■ GOAL ■
Count every line of the listing where the string "were" occurs, and reply with the count alone.

[Entries with scene source code]
● ● ● ● ● ● ●
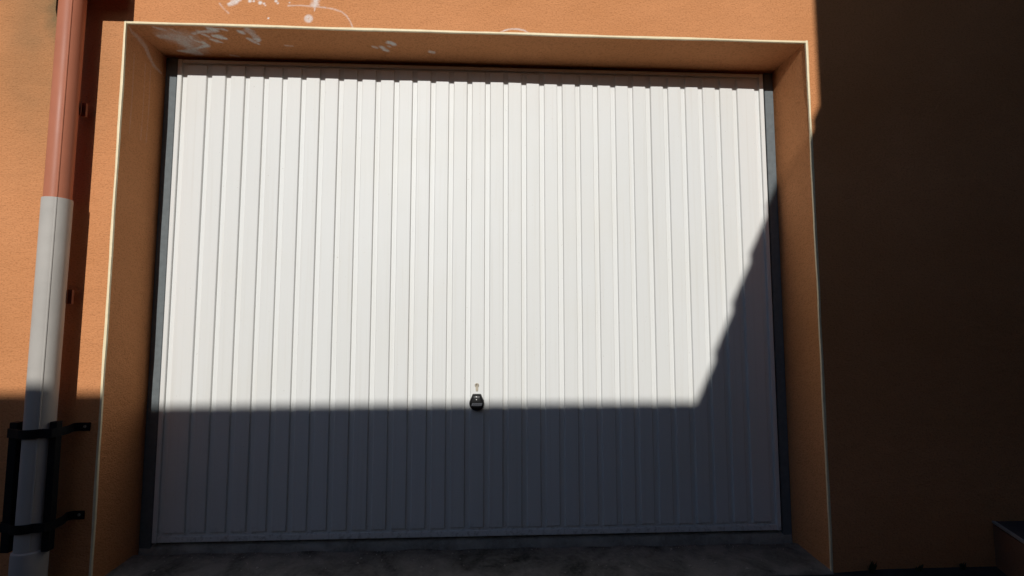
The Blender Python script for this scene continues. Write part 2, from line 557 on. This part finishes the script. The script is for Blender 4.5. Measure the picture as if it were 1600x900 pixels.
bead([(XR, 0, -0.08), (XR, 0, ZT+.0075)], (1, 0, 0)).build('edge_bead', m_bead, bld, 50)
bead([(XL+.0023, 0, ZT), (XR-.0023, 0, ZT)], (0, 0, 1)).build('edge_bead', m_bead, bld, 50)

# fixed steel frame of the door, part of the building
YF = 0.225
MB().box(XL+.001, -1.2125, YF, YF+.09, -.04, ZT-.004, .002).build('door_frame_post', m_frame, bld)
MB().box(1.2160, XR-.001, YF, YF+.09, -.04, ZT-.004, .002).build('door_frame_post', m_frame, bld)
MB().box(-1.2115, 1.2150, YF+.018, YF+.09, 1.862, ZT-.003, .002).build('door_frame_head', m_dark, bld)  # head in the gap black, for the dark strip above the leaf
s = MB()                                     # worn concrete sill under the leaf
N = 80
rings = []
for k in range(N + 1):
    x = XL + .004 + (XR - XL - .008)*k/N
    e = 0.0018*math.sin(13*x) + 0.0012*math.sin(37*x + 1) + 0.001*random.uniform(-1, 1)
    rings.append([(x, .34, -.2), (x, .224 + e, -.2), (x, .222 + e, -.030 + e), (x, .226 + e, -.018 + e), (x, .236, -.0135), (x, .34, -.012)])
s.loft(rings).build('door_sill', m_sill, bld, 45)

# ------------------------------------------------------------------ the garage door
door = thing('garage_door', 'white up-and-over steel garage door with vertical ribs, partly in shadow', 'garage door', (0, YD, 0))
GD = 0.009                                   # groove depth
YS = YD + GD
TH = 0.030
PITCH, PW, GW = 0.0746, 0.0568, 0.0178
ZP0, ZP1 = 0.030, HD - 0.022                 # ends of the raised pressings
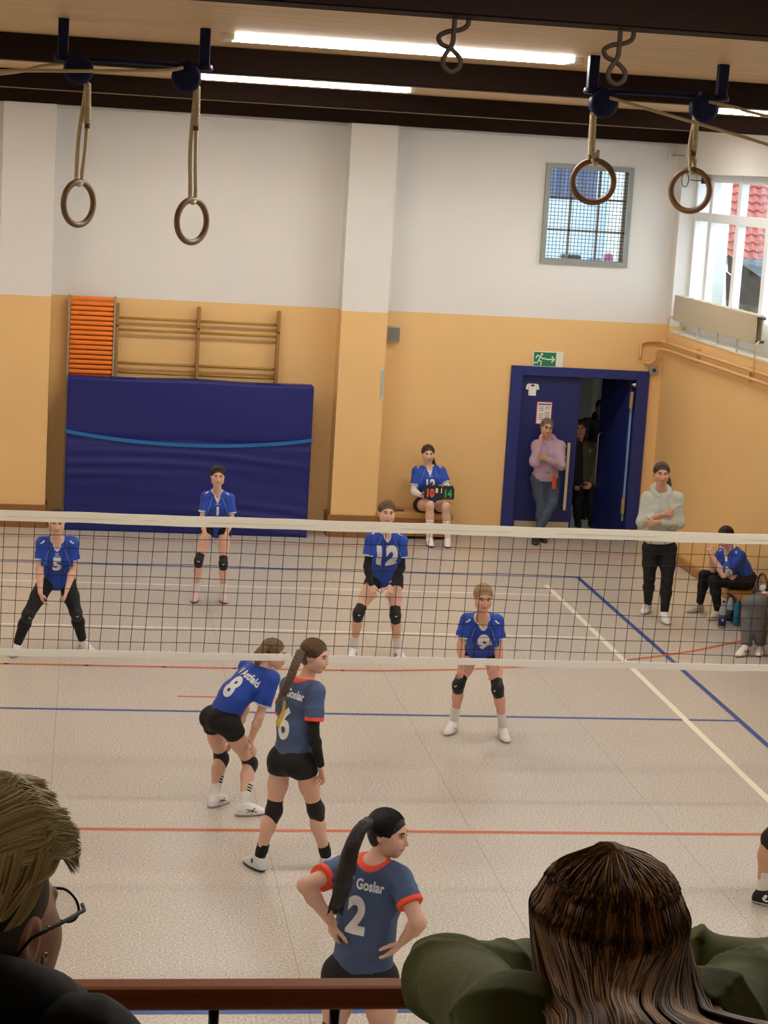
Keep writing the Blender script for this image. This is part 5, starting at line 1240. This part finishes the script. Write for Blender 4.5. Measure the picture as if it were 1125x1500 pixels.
● ● ● ● ● ● ●
■ EXERCISE RESULT ■
2